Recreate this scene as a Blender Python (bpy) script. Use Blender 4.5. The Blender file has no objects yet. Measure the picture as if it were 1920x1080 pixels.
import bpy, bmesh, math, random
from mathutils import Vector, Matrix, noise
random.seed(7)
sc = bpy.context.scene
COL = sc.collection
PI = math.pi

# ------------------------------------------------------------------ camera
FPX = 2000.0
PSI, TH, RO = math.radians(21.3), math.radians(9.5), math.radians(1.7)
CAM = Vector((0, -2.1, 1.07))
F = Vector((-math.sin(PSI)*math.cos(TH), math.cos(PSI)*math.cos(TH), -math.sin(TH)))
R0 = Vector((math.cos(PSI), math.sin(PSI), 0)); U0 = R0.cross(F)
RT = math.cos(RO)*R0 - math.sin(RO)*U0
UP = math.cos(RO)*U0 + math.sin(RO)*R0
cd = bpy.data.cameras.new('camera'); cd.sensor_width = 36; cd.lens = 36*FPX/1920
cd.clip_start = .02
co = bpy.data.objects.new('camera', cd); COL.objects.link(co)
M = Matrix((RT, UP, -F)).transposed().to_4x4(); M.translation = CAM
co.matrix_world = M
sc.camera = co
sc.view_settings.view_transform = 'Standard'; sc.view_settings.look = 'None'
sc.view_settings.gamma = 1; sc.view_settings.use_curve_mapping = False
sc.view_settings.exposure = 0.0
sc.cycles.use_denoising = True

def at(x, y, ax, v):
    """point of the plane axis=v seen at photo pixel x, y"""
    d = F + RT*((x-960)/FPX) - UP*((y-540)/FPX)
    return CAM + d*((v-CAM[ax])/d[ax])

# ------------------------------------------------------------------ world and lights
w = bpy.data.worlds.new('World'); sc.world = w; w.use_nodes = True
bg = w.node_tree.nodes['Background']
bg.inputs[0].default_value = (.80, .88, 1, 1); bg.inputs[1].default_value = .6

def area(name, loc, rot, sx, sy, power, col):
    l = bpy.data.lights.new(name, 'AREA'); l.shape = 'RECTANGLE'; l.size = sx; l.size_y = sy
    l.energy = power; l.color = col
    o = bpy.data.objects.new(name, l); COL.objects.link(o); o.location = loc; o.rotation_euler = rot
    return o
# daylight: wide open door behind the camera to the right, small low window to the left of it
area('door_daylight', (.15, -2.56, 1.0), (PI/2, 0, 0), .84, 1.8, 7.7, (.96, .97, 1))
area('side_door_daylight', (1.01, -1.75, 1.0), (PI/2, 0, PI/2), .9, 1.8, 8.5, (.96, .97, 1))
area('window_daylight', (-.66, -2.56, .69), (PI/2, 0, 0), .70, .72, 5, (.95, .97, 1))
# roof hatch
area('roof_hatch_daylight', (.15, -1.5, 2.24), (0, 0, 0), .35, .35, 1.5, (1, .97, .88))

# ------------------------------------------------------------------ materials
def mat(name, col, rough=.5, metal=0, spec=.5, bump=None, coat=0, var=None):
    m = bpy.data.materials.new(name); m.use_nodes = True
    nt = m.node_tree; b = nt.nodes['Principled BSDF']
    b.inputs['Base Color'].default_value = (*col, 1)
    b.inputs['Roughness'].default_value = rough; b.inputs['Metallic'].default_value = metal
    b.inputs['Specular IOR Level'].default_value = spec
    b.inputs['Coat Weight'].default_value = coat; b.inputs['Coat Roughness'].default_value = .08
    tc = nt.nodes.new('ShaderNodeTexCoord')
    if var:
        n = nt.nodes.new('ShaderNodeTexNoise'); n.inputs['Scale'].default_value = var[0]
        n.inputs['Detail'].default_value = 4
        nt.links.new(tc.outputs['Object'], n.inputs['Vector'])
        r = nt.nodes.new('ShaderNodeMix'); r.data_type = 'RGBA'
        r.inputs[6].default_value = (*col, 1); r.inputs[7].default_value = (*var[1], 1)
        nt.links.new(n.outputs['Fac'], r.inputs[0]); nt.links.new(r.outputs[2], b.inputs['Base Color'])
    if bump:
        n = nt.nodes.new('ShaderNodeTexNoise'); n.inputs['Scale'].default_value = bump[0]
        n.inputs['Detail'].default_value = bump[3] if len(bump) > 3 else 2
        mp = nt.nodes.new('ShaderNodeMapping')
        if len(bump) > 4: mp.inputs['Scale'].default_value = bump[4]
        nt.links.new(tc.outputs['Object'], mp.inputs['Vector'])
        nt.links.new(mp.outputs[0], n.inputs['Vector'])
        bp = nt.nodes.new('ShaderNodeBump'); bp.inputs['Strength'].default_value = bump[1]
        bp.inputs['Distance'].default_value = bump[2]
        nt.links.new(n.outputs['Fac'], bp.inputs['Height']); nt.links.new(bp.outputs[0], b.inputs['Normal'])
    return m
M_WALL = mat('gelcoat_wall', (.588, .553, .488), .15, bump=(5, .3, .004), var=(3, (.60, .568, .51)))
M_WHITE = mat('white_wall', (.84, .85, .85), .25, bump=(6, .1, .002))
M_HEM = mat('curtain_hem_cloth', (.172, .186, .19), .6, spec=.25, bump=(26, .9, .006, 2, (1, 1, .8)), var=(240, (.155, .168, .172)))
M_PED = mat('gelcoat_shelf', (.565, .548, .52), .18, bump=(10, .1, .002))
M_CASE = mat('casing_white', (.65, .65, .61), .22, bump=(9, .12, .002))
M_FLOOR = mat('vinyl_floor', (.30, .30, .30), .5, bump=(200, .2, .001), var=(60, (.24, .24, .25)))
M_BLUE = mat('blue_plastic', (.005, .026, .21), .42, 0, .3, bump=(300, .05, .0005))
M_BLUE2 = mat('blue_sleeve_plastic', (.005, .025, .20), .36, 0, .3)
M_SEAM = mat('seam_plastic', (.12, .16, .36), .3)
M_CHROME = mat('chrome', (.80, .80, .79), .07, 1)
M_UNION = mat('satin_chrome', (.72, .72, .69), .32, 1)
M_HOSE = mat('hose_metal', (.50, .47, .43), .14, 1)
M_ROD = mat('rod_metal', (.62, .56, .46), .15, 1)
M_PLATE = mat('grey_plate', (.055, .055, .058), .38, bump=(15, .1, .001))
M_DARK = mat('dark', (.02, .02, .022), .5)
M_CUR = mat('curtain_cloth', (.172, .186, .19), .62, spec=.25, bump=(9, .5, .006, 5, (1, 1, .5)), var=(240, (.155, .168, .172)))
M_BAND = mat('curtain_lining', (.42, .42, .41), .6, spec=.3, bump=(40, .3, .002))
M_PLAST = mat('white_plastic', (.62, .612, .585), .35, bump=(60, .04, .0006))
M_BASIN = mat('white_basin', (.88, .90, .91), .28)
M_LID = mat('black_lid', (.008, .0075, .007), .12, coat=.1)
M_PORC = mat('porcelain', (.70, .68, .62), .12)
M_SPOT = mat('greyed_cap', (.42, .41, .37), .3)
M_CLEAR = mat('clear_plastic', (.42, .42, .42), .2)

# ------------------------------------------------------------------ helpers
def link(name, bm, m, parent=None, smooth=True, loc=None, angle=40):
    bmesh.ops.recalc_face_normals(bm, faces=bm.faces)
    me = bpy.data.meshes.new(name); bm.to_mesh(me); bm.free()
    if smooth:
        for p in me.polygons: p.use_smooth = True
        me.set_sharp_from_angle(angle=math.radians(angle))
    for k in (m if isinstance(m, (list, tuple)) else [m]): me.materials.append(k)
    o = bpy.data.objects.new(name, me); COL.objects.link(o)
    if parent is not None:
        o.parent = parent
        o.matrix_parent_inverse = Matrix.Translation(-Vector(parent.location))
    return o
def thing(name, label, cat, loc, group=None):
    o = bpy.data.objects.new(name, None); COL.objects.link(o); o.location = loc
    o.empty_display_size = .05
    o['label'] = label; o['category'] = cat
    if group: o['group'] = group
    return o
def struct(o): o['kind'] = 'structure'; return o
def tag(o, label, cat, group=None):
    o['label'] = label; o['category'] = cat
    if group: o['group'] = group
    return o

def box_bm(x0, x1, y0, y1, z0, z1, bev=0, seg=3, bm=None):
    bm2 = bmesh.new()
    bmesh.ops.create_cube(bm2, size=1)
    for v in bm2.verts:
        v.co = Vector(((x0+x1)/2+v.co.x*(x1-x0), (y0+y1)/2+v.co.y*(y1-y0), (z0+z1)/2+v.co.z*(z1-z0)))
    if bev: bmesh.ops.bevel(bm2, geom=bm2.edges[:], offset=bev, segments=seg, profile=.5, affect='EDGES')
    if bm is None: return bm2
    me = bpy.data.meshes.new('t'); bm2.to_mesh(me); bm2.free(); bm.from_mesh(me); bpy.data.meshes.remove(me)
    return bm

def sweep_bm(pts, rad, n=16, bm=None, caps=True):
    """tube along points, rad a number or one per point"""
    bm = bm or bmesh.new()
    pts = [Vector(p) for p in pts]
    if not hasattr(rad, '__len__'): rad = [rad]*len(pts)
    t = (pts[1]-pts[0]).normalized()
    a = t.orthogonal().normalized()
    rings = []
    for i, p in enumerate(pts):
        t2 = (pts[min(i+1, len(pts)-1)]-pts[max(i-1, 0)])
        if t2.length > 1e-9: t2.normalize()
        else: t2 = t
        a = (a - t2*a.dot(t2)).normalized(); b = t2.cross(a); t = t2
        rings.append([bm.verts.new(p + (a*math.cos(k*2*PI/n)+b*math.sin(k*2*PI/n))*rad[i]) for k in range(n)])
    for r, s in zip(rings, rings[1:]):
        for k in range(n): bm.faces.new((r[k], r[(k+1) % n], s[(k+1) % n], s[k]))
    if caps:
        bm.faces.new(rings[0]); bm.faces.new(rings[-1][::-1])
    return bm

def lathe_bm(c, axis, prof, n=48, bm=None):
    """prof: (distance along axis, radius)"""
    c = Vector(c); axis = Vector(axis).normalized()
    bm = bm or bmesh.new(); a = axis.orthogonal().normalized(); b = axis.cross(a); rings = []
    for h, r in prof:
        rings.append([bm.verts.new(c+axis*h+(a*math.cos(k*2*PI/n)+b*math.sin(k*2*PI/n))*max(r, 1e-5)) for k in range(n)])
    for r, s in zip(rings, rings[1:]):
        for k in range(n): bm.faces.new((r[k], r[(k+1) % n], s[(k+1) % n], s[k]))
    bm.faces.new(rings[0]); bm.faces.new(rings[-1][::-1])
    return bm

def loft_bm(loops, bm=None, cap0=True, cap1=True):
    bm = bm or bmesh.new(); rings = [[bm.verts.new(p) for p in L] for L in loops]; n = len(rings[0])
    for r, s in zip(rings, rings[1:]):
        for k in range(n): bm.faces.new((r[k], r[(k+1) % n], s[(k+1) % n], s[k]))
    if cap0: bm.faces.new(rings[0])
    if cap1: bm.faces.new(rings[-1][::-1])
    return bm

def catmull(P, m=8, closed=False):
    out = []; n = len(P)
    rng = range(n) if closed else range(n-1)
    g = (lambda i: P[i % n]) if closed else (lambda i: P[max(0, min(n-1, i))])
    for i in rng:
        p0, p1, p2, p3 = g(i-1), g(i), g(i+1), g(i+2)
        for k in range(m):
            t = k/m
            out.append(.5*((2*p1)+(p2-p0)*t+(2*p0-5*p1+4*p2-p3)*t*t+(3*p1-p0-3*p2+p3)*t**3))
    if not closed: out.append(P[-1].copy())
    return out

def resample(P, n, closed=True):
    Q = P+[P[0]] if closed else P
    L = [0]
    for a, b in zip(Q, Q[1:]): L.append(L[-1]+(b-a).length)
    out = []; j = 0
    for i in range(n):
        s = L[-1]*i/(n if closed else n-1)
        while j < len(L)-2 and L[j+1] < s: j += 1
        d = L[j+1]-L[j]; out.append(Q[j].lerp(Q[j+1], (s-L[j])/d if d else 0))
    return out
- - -
» Task: What is the number of lines above that contain "objects"? Answer with that number only.

» Output below: 5